■ PROVIDED MATERIAL ■
>> BEGIN

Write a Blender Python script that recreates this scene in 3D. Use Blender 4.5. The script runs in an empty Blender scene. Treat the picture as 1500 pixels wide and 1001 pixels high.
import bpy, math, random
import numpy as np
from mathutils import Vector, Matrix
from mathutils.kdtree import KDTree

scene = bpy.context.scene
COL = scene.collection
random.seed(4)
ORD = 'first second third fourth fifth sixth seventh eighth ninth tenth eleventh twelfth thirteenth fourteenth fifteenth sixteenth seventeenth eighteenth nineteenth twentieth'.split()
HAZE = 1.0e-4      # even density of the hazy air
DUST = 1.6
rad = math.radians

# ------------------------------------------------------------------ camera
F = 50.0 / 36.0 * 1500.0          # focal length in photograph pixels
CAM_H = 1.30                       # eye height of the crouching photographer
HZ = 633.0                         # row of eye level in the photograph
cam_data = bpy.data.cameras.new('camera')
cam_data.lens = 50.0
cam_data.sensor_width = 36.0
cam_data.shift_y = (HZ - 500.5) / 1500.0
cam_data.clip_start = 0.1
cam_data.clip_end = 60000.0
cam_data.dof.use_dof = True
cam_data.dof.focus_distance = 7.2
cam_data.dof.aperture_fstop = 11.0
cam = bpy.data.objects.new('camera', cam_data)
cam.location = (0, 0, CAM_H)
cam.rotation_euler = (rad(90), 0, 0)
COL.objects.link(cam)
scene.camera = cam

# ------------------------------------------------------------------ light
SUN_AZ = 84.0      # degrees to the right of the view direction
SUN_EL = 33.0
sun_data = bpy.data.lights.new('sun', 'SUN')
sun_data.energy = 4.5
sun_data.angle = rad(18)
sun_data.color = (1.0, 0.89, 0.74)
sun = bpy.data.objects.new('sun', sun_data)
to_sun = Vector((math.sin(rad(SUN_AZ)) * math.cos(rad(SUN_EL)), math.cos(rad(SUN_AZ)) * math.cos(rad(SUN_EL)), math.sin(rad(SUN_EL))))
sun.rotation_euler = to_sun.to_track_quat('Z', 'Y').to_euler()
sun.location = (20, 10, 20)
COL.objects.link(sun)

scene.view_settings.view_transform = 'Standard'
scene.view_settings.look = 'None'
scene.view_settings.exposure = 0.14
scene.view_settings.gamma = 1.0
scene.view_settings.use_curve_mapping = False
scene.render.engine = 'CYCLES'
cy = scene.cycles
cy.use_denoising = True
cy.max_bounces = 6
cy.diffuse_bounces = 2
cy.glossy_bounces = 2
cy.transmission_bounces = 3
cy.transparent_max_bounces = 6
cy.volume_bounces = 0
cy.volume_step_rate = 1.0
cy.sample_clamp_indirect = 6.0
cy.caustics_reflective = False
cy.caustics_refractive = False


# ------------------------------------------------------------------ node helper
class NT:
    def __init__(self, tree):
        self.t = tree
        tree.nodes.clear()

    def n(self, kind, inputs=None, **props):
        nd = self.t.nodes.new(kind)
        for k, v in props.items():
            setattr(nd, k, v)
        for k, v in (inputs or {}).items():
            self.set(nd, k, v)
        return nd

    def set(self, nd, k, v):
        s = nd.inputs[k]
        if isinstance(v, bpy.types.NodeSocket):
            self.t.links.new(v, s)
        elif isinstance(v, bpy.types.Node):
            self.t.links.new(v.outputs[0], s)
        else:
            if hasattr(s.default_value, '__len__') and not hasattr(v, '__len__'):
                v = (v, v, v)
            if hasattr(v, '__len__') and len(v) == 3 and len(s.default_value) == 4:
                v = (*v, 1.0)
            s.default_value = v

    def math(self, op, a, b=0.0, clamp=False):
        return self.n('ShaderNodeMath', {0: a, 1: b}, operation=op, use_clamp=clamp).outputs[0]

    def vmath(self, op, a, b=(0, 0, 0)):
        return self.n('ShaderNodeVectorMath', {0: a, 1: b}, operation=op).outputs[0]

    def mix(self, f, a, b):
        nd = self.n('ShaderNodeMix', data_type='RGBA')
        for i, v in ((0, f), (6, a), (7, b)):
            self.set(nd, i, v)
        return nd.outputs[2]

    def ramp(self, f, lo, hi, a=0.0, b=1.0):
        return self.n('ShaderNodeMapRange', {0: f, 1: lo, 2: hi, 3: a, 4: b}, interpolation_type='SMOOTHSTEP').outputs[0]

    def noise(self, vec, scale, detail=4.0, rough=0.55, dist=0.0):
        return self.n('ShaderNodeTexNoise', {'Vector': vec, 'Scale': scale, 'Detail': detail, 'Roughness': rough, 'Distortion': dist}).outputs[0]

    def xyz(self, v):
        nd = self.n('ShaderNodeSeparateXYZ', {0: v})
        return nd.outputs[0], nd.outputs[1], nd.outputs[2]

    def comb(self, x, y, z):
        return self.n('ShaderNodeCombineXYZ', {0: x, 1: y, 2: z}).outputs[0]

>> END

■ DIRECTIONS ■
What you return should be the lines from the start of the data through the line with "rad = math.radians", quoted exactly and nothing more.

■ FINAL RESULT ■
Write a Blender Python script that recreates this scene in 3D. Use Blender 4.5. The script runs in an empty Blender scene. Treat the picture as 1500 pixels wide and 1001 pixels high.
import bpy, math, random
import numpy as np
from mathutils import Vector, Matrix
from mathutils.kdtree import KDTree

scene = bpy.context.scene
COL = scene.collection
random.seed(4)
ORD = 'first second third fourth fifth sixth seventh eighth ninth tenth eleventh twelfth thirteenth fourteenth fifteenth sixteenth seventeenth eighteenth nineteenth twentieth'.split()
HAZE = 1.0e-4      # even density of the hazy air
DUST = 1.6
rad = math.radians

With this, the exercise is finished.